By Khaled Ballaith, Head of Special Projects – Masdar, and Mohammad El Ramahi, Associate Director,  Asset Management, Engineering and Operations – Masdar

A delegation of prominent UAE government and private sector representatives, organized by Masdar, will be attending the 7th World Water Forum in Daegu and Gyeongbuk, South Korea, from April 12 to 17. The delegation will showcase the country’s adoption of innovative technologies as a means to ensure a water secure future and address the inter-connected challenges of the energy-water nexus with the global community.

Masdar is Abu Dhabi’s renewable energy company.

Desalination has been the primary source of potable water in arid regions for years, and a critical component of sustaining life, economic growth, and expansion in the Gulf region. The overall installed capacity in this region amounts to around 40 percent of the world’s desalinated water capacity, and the United Arab Emirates (UAE) stands the second-largest producer following the Kingdom of Saudi Arabia.

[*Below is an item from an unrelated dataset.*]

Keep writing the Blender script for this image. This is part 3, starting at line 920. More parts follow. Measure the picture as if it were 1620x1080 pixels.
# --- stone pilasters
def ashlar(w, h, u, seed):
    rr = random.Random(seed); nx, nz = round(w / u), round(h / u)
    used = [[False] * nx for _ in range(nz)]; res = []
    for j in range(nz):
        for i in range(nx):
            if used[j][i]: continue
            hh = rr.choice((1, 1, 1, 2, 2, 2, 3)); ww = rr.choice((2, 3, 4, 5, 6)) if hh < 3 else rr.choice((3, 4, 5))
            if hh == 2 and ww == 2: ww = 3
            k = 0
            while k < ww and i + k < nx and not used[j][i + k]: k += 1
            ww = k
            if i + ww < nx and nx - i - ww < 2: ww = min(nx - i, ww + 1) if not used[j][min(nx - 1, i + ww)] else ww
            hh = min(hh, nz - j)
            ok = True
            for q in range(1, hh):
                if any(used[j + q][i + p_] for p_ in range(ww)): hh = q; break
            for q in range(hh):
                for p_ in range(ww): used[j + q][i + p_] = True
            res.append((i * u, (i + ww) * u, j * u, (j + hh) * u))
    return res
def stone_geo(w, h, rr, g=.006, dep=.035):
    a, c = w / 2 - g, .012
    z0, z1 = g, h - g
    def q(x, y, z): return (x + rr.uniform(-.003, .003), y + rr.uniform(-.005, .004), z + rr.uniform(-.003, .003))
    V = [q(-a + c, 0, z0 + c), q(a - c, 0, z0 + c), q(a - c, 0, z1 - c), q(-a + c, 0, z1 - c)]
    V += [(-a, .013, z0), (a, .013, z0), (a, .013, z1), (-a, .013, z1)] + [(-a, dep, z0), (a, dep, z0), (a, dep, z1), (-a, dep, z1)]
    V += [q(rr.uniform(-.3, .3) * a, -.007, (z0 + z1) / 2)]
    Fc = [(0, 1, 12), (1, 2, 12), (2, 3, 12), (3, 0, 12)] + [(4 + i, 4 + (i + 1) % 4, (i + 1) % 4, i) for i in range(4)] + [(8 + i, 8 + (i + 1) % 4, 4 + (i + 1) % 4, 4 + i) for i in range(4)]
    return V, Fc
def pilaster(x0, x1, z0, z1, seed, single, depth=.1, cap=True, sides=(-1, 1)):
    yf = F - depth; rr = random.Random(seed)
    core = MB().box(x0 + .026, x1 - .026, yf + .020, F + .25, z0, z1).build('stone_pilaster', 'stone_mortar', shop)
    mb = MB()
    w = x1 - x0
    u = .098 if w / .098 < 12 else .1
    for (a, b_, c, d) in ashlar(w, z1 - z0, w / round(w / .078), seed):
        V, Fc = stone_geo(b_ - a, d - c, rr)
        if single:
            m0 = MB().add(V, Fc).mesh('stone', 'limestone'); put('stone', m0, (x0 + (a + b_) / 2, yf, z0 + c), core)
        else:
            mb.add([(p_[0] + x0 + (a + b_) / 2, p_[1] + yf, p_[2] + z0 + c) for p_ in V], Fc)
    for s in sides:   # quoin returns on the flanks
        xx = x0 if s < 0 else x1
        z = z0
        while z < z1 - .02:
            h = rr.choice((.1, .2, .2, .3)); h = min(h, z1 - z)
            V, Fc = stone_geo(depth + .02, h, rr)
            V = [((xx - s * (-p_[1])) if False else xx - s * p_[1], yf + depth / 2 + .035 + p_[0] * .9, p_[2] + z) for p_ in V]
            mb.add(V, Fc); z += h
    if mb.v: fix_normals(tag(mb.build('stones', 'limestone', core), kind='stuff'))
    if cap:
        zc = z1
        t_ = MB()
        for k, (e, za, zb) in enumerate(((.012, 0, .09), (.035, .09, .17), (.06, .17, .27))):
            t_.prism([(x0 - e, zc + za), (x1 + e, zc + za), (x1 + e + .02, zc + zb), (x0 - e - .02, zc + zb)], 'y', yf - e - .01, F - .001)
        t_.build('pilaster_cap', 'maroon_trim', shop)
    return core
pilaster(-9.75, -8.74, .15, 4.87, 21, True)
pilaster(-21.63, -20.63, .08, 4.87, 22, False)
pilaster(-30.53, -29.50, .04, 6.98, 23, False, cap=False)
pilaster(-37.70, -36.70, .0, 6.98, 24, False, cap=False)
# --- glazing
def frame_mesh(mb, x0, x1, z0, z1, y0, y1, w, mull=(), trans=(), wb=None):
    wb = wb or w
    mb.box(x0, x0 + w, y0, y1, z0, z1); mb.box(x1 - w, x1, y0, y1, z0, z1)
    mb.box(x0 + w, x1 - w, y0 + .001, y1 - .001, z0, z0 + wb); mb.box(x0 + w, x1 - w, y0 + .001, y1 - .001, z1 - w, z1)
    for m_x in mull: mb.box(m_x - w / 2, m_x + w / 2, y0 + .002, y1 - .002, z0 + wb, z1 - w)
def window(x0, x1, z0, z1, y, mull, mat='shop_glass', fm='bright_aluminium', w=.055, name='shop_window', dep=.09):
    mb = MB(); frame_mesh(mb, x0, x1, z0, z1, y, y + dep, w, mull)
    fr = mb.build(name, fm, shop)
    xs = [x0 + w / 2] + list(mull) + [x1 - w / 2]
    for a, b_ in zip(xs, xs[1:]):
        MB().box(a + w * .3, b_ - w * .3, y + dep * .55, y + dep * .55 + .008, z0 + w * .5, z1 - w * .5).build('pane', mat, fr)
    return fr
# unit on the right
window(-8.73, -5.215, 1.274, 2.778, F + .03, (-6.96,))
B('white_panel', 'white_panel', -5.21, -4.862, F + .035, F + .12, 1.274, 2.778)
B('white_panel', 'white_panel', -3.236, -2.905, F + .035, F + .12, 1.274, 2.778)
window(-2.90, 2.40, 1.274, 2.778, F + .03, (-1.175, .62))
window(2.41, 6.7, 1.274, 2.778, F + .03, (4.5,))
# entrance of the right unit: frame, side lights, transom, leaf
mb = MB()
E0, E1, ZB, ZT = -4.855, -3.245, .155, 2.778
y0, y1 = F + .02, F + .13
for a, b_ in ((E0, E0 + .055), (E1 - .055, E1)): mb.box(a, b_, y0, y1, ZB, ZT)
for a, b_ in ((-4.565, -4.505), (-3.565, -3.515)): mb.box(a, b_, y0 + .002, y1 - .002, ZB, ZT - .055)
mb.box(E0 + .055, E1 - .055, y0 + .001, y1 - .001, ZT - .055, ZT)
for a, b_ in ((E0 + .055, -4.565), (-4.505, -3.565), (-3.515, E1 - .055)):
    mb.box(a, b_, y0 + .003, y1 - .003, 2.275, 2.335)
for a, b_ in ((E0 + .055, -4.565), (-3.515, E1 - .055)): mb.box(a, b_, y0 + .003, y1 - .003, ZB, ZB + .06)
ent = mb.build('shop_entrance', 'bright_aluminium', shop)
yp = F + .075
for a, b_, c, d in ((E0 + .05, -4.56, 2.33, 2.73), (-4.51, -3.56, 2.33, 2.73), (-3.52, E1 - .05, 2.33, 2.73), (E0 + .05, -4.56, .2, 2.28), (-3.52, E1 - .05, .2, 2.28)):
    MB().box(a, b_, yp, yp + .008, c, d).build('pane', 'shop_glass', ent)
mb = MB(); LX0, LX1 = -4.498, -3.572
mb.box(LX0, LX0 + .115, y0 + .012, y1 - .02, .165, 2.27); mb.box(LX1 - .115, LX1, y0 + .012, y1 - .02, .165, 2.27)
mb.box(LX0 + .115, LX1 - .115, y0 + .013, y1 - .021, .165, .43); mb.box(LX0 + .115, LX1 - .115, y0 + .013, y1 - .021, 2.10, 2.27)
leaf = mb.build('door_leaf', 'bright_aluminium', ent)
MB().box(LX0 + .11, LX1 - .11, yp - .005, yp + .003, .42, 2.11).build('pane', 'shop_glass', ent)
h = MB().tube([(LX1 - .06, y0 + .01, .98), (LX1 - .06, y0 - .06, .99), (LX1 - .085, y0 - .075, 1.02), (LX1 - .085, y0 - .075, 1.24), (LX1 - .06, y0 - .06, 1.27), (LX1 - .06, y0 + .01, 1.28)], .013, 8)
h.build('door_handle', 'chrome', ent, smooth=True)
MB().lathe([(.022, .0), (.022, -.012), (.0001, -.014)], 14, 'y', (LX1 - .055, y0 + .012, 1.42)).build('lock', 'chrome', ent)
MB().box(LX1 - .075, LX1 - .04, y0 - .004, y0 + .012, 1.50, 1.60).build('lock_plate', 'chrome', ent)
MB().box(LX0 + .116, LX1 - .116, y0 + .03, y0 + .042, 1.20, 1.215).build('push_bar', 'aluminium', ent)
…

The UAE relies on desalination as a primary source of potable water. These plants are powered by natural gas and contribute to almost a third of the UAE’s greenhouse gas emissions. In the past, the desalination market in the Middle East was largely driven by strength rather than efficiency, and water production was realized through costly and resource-intensive processes. Traditional desalination techniques are not sustainable methods for long-term water security

Energy consumption in the desalination sector is a typical case where innovation has played an important role, especially in the last decade. The energy consumption of seawater reverse osmosis (SWRO) technology has dropped to levels in the range of 4 to 5 kilowatt-hours per cubic meter (kWh/m3), thanks to both the adoption of more sophisticated energy recovery devices and also to the development of membranes that can operate at higher recovery and better flux.  However, the energy intensity required even by state-of-the-art desalination plants is still high and represents a real barrier to allow a medium- to large-scale desalination plant to be powered economically by a renewable energy source.

Today, however, the situation is shifting as the UAE steers away from this challenge towards a more sustainable direction.  Turning to a more sustainable method of clean water production can minimize long-term costs and reduce carbon emissions. The UAE is committed to further advancing industrial-scale, sustainable desalination technologies capable of meeting the region’s future demand for fresh, clean water. Recognizing the link among energy, water, and food, the UAE is investing heavily in cutting-edge technologies to improve the efficiency and reduce the environmental impact of the desalination process.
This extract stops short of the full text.